鳥居龍蔵の手記

ある老学徒の手記 (岩波文庫 青112-1)

ある老学徒の手記 (岩波文庫 青112-1)

著者は明治から昭和を生きた、極東地域における人類学・考古学で大きな業績を残した大学者である。最近ではあまり知られていないが、かつては「小学校も出ておらずに」大成した学者として、有名な存在であったらしい。実際、東京帝国大学の人類学教室を主宰する坪井正五郎が、若き著者を標本整理係として雇うことで、学問を成すことを可能にしたのだった。だから、著者を「在野の大学者」とするのは、誤解を招きやすいだろう。仮に「標本整理係」であろうと、その身分をフル活用して、著者は様々な講義を貪欲に聴講していくし、その学術調査も、東京帝国大学の辞令を以て行われているものが殆どである。民間人として学術調査に当たるようになるのは、彼の学問が汎く知られるようになってからである。

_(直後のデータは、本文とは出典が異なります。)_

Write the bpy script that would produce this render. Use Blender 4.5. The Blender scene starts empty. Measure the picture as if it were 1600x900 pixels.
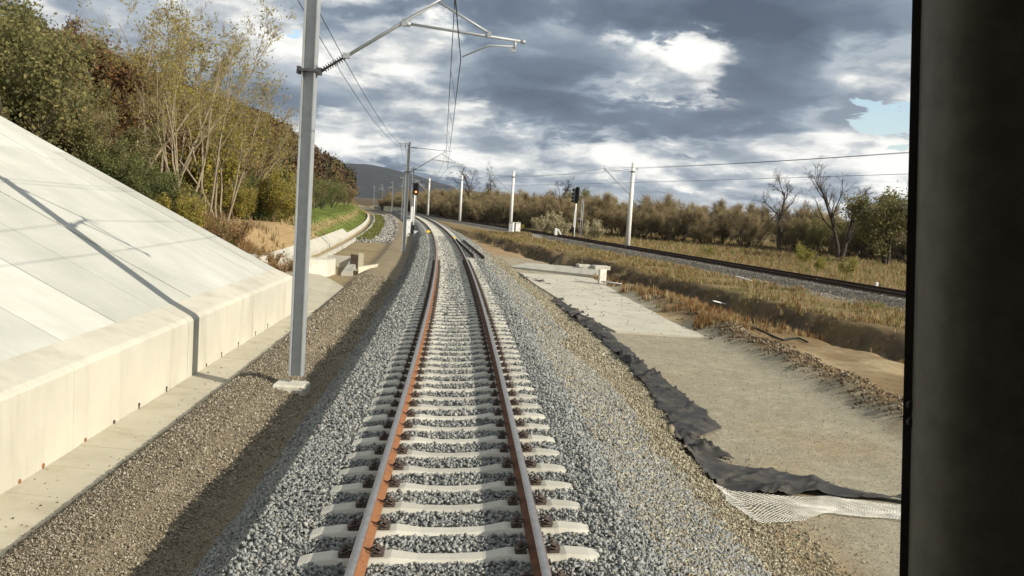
import bpy, bmesh, math, random
import numpy as np
from mathutils import Vector, Matrix

# ------------------------------------------------------------------ camera, light, sky
S = bpy.context.scene
COL = S.collection
F, IW, IH = 1420.0, 1600, 900
TH, ROLL, HC = math.atan(127.2 / F), math.radians(3.7), 2.82
CANT = math.tan(ROLL)
CAM_M = Matrix.Rotation(math.pi / 2 - TH, 3, 'X') @ Matrix.Rotation(ROLL, 3, 'Z')
cd = bpy.data.cameras.new('camera'); cam = bpy.data.objects.new('camera', cd); COL.objects.link(cam)
cam.matrix_world = Matrix.Translation((0, 0, HC)) @ CAM_M.to_4x4()
cd.sensor_width = 36; cd.lens = F / IW * 36; cd.clip_start = .05; cd.clip_end = 20000
S.camera = cam
S.render.resolution_x, S.render.resolution_y = 1024, 576
vs = S.view_settings
vs.view_transform = 'Standard'; vs.look = 'None'; vs.gamma = 1; vs.exposure = 0.32; vs.use_curve_mapping = False
S.render.engine = 'CYCLES'
S.cycles.max_bounces = 5; S.cycles.diffuse_bounces = 2; S.cycles.glossy_bounces = 2
S.cycles.transparent_max_bounces = 8; S.cycles.use_adaptive_sampling = True; S.cycles.adaptive_threshold = .015
try:
    S.cycles.use_denoising = True; S.cycles.denoiser = 'OPENIMAGEDENOISE'
except Exception: pass

SAZ, SEL = math.radians(117), math.radians(26)       # clockwise from +Y
SUN = Vector((math.sin(SAZ) * math.cos(SEL), math.cos(SAZ) * math.cos(SEL), math.sin(SEL)))
ld = bpy.data.lights.new('sun', 'SUN'); ld.energy = 5.0; ld.angle = math.radians(.5); ld.color = (1, .93, .80)
lo = bpy.data.objects.new('sun', ld); COL.objects.link(lo)
lo.rotation_euler = SUN.to_track_quat('Z', 'Y').to_euler()

def px_dir(px, py):
    d = CAM_M @ Vector(((px - IW / 2) / F, -(py - IH / 2) / F, -1)); return d.normalized()

W = bpy.data.worlds.new('World'); S.world = W; W.use_nodes = True
wt = W.node_tree; wn = wt.nodes; wl = wt.links; wn.clear()
def wm(op, a, b=None, c=None, clamp=False):
    n = wn.new('ShaderNodeMath'); n.operation = op; n.use_clamp = clamp
    for i, v in enumerate((a, b, c)):
        if v is None: continue
        if isinstance(v, (int, float)): n.inputs[i].default_value = v
        else: wl.new(v, n.inputs[i])
    return n.outputs[0]
tc = wn.new('ShaderNodeTexCoord'); sx = wn.new('ShaderNodeSeparateXYZ'); wl.new(tc.outputs['Generated'], sx.inputs[0])
dx, dy, dz = sx.outputs
zz = wm('ADD', wm('MAXIMUM', dz, 0.0), .26)
cu, cv = wm('DIVIDE', dx, zz), wm('DIVIDE', dy, zz)
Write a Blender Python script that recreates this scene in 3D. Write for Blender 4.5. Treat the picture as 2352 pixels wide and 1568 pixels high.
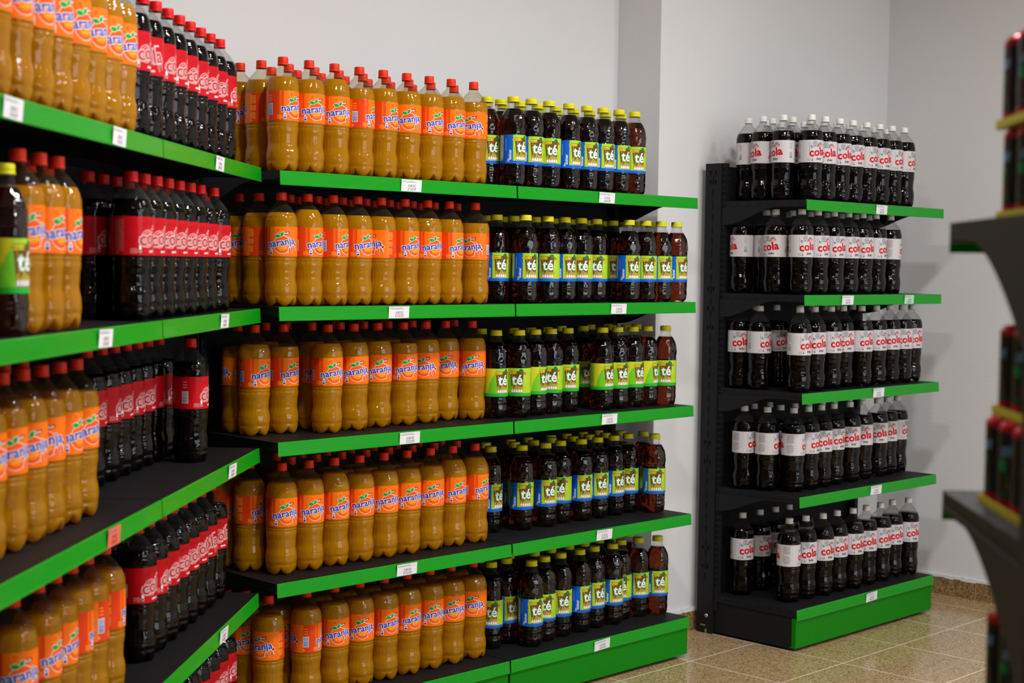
import bpy, bmesh, math, random
from mathutils import Vector, Matrix
random.seed(7)
PI = math.pi
scene = bpy.context.scene
for o in list(bpy.data.objects):
    bpy.data.objects.remove(o)
C = scene.collection

# ------------------------------------------------------------------ camera
F_PX, PITCH, ROLL, YAW, CAM_H = 3510.8, -0.0503, 0.0144, 0.7789, 1.5296
fw = Vector((math.cos(YAW)*math.cos(PITCH), math.sin(YAW)*math.cos(PITCH), math.sin(PITCH)))
r0 = Vector((math.sin(YAW), -math.cos(YAW), 0)); u0 = r0.cross(fw)
cr = r0*math.cos(ROLL) + u0*math.sin(ROLL); cu = -r0*math.sin(ROLL) + u0*math.cos(ROLL)
cd = bpy.data.cameras.new('camera'); cam = bpy.data.objects.new('camera', cd); C.objects.link(cam)
cd.sensor_width = 36; cd.sensor_fit = 'HORIZONTAL'; cd.lens = F_PX*36/2352
cd.clip_start = 0.05; cd.clip_end = 60
cam.matrix_world = Matrix(((cr.x, cu.x, -fw.x, 0), (cr.y, cu.y, -fw.y, 0), (cr.z, cu.z, -fw.z, CAM_H), (0, 0, 0, 1)))
cd.dof.use_dof = True; cd.dof.focus_distance = 5.2; cd.dof.aperture_fstop = 4.0
scene.camera = cam

# ------------------------------------------------------------------ world, lights, exposure
w = bpy.data.worlds.new('world'); scene.world = w; w.use_nodes = True
w.node_tree.nodes['Background'].inputs[0].default_value = (0.75, 0.85, 1.0, 1)
w.node_tree.nodes['Background'].inputs[1].default_value = 0.3
vs = scene.view_settings
vs.view_transform = 'Standard'; vs.look = 'None'; vs.gamma = 1; vs.use_curve_mapping = False
vs.exposure = -0.46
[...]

ただし、東京帝国大学を辞めるのは、アカデミズムにおける数々の陰湿な「いじめ」があったからなのは間違いない。
 本書の面白さは、著者の奔放さにあるだろう。独自に様々な知識を吸収しながら、機会があれば積極的に極東アジアを調査していく彼の姿を見るのは、一種の冒険物語を読むようだとも云える。なかでも、妻と幼子を連れながら、モンゴルの未開地に入り込んで行くところなどは、誰でも驚かされるだろう。だって、大陸において、妻子とともに危険な渡河まで何度もするのですよ。政情だって、安定しているわけではないし。
 最後にちょっと指摘しておきたいのだが、著者の人類学・考古学調査は、日本の帝国主義的膨張にピタリと即しているのである(朝鮮、台湾、モンゴル、満洲、シベリア、サハリン、千島列島)。これは、かかる学問の本場であった西欧の事情と、まったく同型である。西欧の場合でも、人類学というのは帝国主義と不可分の関係にあった。著者がそのことに自覚的であったのかどうかは、本書からは読み取れない。もちろんこれは、著者を非難しているわけではない。ちょっと気になったまでのこと。ただ、西欧の人類学者たちも、こんな感じだったのかなとは思った。